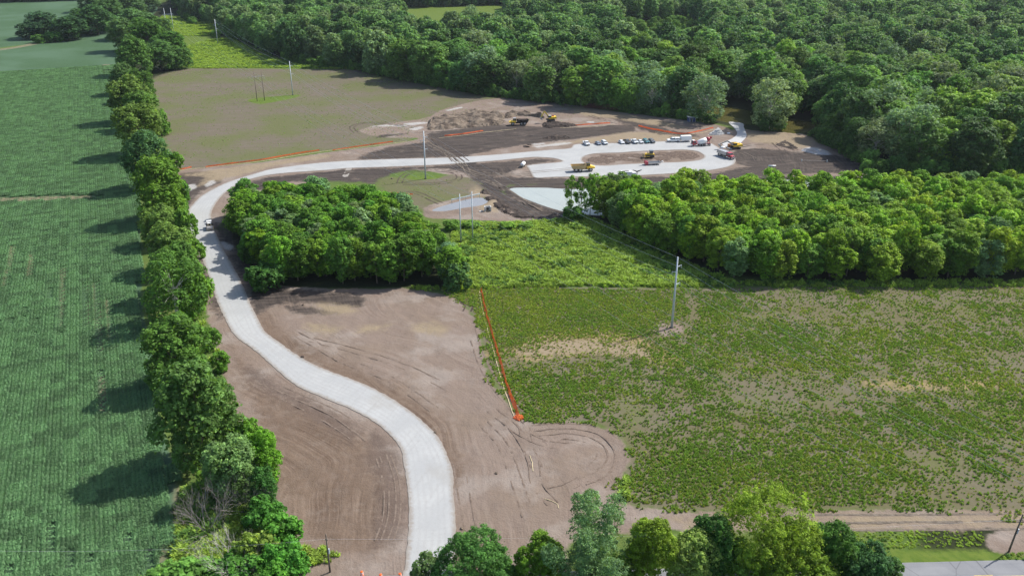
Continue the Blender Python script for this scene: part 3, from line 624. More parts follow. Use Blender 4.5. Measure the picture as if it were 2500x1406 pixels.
def scatter_plants(name, P, protos, ix, rz, sc, label, cat):
    pc = bpy.data.collections.new(name + '_kinds')
    for k, me in enumerate(protos): pc.objects.link(bpy.data.objects.new('%s_%02d' % (name, k), me))
    me = npmesh(name, P, np.zeros((0, 4)), 4)
    for nm, ty, v in (('ix', 'INT', ix), ('rz', 'FLOAT', rz), ('sc', 'FLOAT', sc)):
        a = me.attributes.new(nm, ty, 'POINT'); a.data.foreach_set('value', np.asarray(v, np.int32 if ty == 'INT' else np.float32))
    ng = bpy.data.node_groups.new(name, 'GeometryNodeTree')
    ng.interface.new_socket('Geometry', in_out='INPUT', socket_type='NodeSocketGeometry'); ng.interface.new_socket('Geometry', in_out='OUTPUT', socket_type='NodeSocketGeometry')
    N = ng.nodes.new; gi = N('NodeGroupInput'); go = N('NodeGroupOutput'); ip = N('GeometryNodeInstanceOnPoints'); ci = N('GeometryNodeCollectionInfo')
    ci.inputs[0].default_value = pc; ci.inputs['Separate Children'].default_value = True; ci.inputs['Reset Children'].default_value = True
    def at(nm, ty):
        a = N('GeometryNodeInputNamedAttribute'); a.data_type = ty; a.inputs['Name'].default_value = nm; return next(o for o in a.outputs if o.enabled and o.name == 'Attribute')
    cx = N('ShaderNodeCombineXYZ'); L = ng.links.new
    L(at('rz', 'FLOAT'), cx.inputs[2]); L(gi.outputs[0], ip.inputs['Points']); L(ci.outputs[0], ip.inputs['Instance']); ip.inputs['Pick Instance'].default_value = True
    L(at('ix', 'INT'), ip.inputs['Instance Index']); L(cx.outputs[0], ip.inputs['Rotation']); L(at('sc', 'FLOAT'), ip.inputs['Scale']); L(ip.outputs[0], go.inputs[0])
    o = link(name, me); md = o.modifiers.new('plants', 'NODES'); md.node_group = ng
    return tag(o, label, cat, None, 'stuff')
def poisson(poly_list, spacing, seed, reject=(), margin=0.0):
    """jittered hexagonal points inside polygons"""
    rng = np.random.default_rng(seed); pts = []
    A = np.concatenate(poly_list); x0, y0 = A.min(0); x1, y1 = A.max(0)
    nx_, ny_ = int((x1 - x0) / spacing) + 1, int((y1 - y0) / (spacing * .866)) + 1
    gx_, gy_ = np.meshgrid(np.arange(nx_), np.arange(ny_)); X = x0 + (gx_ + .5 * (gy_ % 2)) * spacing; Y = y0 + gy_ * spacing * .866
    X = (X + rng.uniform(-.36, .36, X.shape) * spacing).ravel(); Y = (Y + rng.uniform(-.36, .36, Y.shape) * spacing).ravel()
    m = np.zeros(X.shape, bool)
    for p in poly_list: m |= inside(X, Y, p)
    for p in reject: m &= ~inside(X, Y, p)
    return np.stack([X[m], Y[m]], 1)

# ---- plantation block on the right
rng = np.random.default_rng(5)
PLANT = gpl([(1432,518),(1455,534),(1515,568),(1560,600),(1640,640),(1780,686),(2000,690),(2620,684),(2620,498),(2300,500),(2000,505),(1700,508),(1500,506),(1440,506)])
pts = poisson([PLANT], 5.9, 7)
pts = pts[np.argsort(pts[:, 1])]
vis = []
for x, y in pts:
    px, py = proj(x, y, 8)
    if -40 < px < 2545: vis.append((x, y))
TONE_G = [('yellow-green', (.22, .305, .030)), ('bright green', (.175, .27, .030)), ('mid green', (.135, .225, .032)), ('blue-green', (.14, .215, .075))]
def lot(pts, rows, key, name, cat, group, where, tones, tw, Hr, Rr, seed, rowword):
    """place a stand of trees; each label says tone, row and count along the row"""
    rg = np.random.default_rng(seed); rec = []
    for i, (x, y) in enumerate(pts):
        tone = rg.choice(len(tones), p=tw); rec.append([x, y, tone, rg.uniform(*Hr), rg.uniform(*Rr), 0])
    ys = np.array([r[1] for r in rec]); cuts = np.quantile(ys, np.linspace(0, 1, rows + 1)[1:-1]) if rows > 1 else []
    for r in rec: r[5] = int(np.searchsorted(cuts, r[1]))
    grp = {}
    for r in rec: grp.setdefault((r[5], r[2]), []).append(r)
    for (row, tone), rs in grp.items():
        rs.sort(key=lambda r: proj(r[0], r[1], r[3])[0])
        for i, r in enumerate(rs):
            lb = '%s tree, %s of its tone in %s %s' % (tones[tone][0], from_left(i, len(rs)).replace('from the left', 'from left'), rowword[row], where)
            c = np.array(tones[tone][1]) * rg.uniform(.78, 1.2) * np.array([rg.uniform(.85, 1.12), 1, rg.uniform(.8, 1.3)])
            make_tree(name, 'tallgrove' if r[4] < 3.75 else key, int(rg.integers(99)), (r[0], r[1], gz(r[0], r[1]) if key != 'forest' else 0), r[3], r[4], tuple(c), lb, cat, group, rg.uniform(0, 6.28))
RW = ['front row', 'second row', 'third row', 'fourth row', 'fifth row', 'sixth row', 'seventh row', 'back row']
lot(vis, 8, 'grove', 'plantation_tree', 'tree', 'trees of the plantation in front of the pond', 'of pond plantation', TONE_G, [.40, .34, .2, .06], (10.8, 16.4), (3.5, 5.4), 3, RW)
x, y = gp(1393, 521); make_tree('pond_tree', 'tallgrove', 1, (x, y, 0), height_at((1393, 521), 428), 2.6, (.16, .25, .04), 'slender lone tree against the pond at the left end of the plantation', 'tree', None)
for q, (bx, by, yt) in enumerate(((1418,523,432),(1440,532,424))):
    x, y = gp(bx, by); make_tree('pond_tree', 'tallgrove', 2 + q, (x, y, 0), height_at((bx, by), yt), 2.4, (.13, .23, .03), ('narrow dark tree just right of the slender lone pond tree', 'tall narrow tree at the plantation corner, second right of the lone pond tree')[q], 'tree', None)
# ---- grove beside the road bend
GROVE = gpl([(560,530),(700,520),(900,528),(985,560),(1050,610),(1122,682),(1100,696),(660,694),(630,640),(590,575)])
pts = poisson([GROVE], 5.7, 12)
lot(pts, 7, 'grove', 'grove_tree', 'tree', 'trees of the grove in the road bend', 'of the roadside grove', [('bright green', (.15, .25, .028)), ('mid green', (.10, .19, .028)), ('silvery green', (.16, .225, .10))], [.45, .37, .18], (10.4, 15.2), (3.5, 5.4), 8, RW[:6] + ['back row'])

# ---- hedgerow along the crop field: (base px, top y, width px, kind, tone word, colour, label tail)
HEDGE = [
 ((575,1215),1078,140,'hedge',(0.150,0.225,0.083),'pale grey-green hedgerow tree behind the two bare bushes'),
 ((652,1175),1050,105,'hedge',(0.112,0.225,0.022),'bright lobed young tree at the soil edge right of the pale tree'),
 ((648,1245),1145,80,'hedge',(0.053,0.128,0.030),'narrow dark green tree at the soil edge above the roadside bushes'),
 ((502,1128),886,196,'hedge',(0.093,0.158,0.042),'largest hedgerow tree, broad dull green crown over a leaning dark trunk'),
 ((440,945),780,172,'hedge',(0.087,0.158,0.030),'bushy dark green tree with pale fallen limbs at its foot'),
 ((437,790),622,156,'sycamore',(0.078,0.147,0.030),'hedgerow tree with bare white limbs showing through its near side'),
 ((445,730),600,120,'hedge',(0.090,0.165,0.033),'bushy green tree right behind the white-limbed tree'),
 ((428,665),545,120,'hedge',(0.128,0.188,0.045),'olive green rounded tree opposite the road roller'),
 ((400,598),500,100,'hedge',(0.128,0.188,0.045),'yellowish olive tree beside the start of the wide road bend'),
 ((398,540),385,128,'hedge',(0.112,0.188,0.027),'tall bright tree beside the dark mud at the road bend'),
 ((372,462),318,112,'hedge',(0.075,0.143,0.060),'round bluish green tree at the lower corner of the brown field'),
 ((348,382),256,112,'hedge',(0.128,0.180,0.042),'olive crowned tree at the left edge of the brown field'),
 ((352,318),224,88,'hedge',(0.093,0.158,0.033),'dark bushy tree at the edge of the brown field, right of two olive trees'),
 ((322,300),186,100,'hedge',(0.128,0.180,0.045),'grey olive tree casting the long lone shadow on the crop'),
 ((350,252),168,70,'hedge',(0.075,0.135,0.027),'small dark tree at the top left corner of the brown field'),
 ((308,232),155,72,'hedge',(0.093,0.150,0.053),'uppermost greyish tree of the single hedgerow line'),
]
for i, (b, yt, wpx, k, c, lb) in enumerate(HEDGE):
    x, y = gp(*b); H = height_at(b, yt); R = wpx / 2 / pxm((b[1] + yt) / 2 + 20) * .9
    make_tree('hedgerow_tree', k, i, (x, y, 0), H, R, c, lb, 'tree', 'trees of the hedgerow beside the crop', i * 1.7)
CLUMP = [((335,185),88,80,(0.093,0.165,0.042)),((395,172),100,90,(0.087,0.158,0.045)),((440,168),112,60,(0.093,0.165,0.045)),((415,140),78,80,(0.075,0.150,0.030)),((365,130),45,90,(0.078,0.150,0.030)),((300,125),45,70,(0.102,0.165,0.060)),((335,95),22,100,(0.105,0.180,0.068)),((275,75),-8,80,(0.075,0.135,0.045)),((390,95),40,60,(0.090,0.158,0.045)),((240,85),12,88,(0.060,0.120,0.042)),((205,82),22,60,(0.063,0.123,0.042)),((170,98),40,84,(0.048,0.099,0.039)),((110,92),30,92,(0.060,0.112,0.060)),((75,96),52,56,(0.057,0.105,0.053)),((230,30),-30,70,(0.060,0.120,0.045)),((310,40),-20,90,(0.090,0.150,0.060)),((360,30),-15,60,(0.093,0.150,0.060))]
CL = ['foremost tree of the copse at the left edge of the green strip','middle front tree of the copse beside the green strip','copse tree nearest the right pole pair base','bright dense tree in the copse right of the crop','dark tall tree at the heart of the copse','greyish tree at the left side of the copse above the crop','pale crowned tree at the copse top','tree on the far left side of the copse top','narrow tree left of the steel pole pair','dark rounded tree between the field copse and the main copse','smaller dark tree just right of the white farm shed','dark spreading tree over the small white shed','broad leftmost dark tree of the field copse','small dark tree at the left end of the field copse','far tree above the field copse at the upper field','far copse tree left of the steel pole pair top','far pale tree of the copse below the upper frame edge']
for i, ((b, yt, wpx, c), lb) in enumerate(zip(CLUMP, CL)):
    x, y = gp(*b); make_tree('copse_tree', 'hedge' if i % 3 else 'forest', i, (x, y, 0), height_at(b, yt), wpx / 2 / pxm(b[1] - 20), c, lb, 'tree', 'trees of the copses by the upper crop', i * 2.1)
BUSH = [((600,1150),1095,80,(0.087,0.158,0.030)),((565,1085),1045,50,(0.112,0.210,0.022)),((612,1100),1030,75,(0.112,0.210,0.030)),((540,905),860,50,(0.105,0.195,0.030)),((480,770),665,90,(0.112,0.203,0.030)),((460,700),600,80,(0.120,0.210,0.030)),((470,640),580,70,(0.117,0.210,0.030)),((455,590),510,60,(0.120,0.210,0.038)),((440,520),440,60,(0.090,0.180,0.030)),((420,430),370,60,(0.112,0.210,0.030)),((395,330),270,50,(0.112,0.195,0.038)),((520,850),800,50,(0.098,0.180,0.030)),
        ((650,1300),1225,100,(0.068,0.165,0.030)),((690,1345),1270,110,(0.083,0.195,0.030)),((630,1390),1310,110,(0.173,0.225,0.045)),((705,1408),1330,110,(0.075,0.195,0.030)),((600,1425),1360,120,(0.075,0.173,0.030)),((670,1440),1370,110,(0.090,0.210,0.030)),((520,1195),1150,80,(0.128,0.210,0.030)),((100,105),85,40,(0.090,0.165,0.045)),((135,103),78,40,(0.075,0.165,0.030)),((95,86),62,34,(0.120,0.180,0.030)),((560,1440),1390,120,(0.090,0.180,0.045)),((470,1440),1385,140,(0.112,0.210,0.045)),((400,1440),1395,110,(0.105,0.195,0.045)),
        ((1150,556),541,44,(0.150,0.240,0.045)),((1105,560),538,44,(0.135,0.225,0.045)),((1240,558),543,40,(0.180,0.285,0.045)),((1285,558),544,36,(0.180,0.270,0.060)),((612,640),585,60,(0.075,0.150,0.030)),((650,705),645,90,(0.060,0.128,0.030)),((1115,700),640,80,(0.075,0.135,0.045)),((1400,540),505,50,(0.075,0.150,0.030))]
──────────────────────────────
* WORK INSTRUCTIONS *
Pick out every line above that contains the word "from" and copy it.

* RESULT OF THIS EXERCISE *
Continue the Blender Python script for this scene: part 3, from line 624. More parts follow. Use Blender 4.5. Measure the picture as if it were 2500x1406 pixels.
            lb = '%s tree, %s of its tone in %s %s' % (tones[tone][0], from_left(i, len(rs)).replace('from the left', 'from left'), rowword[row], where)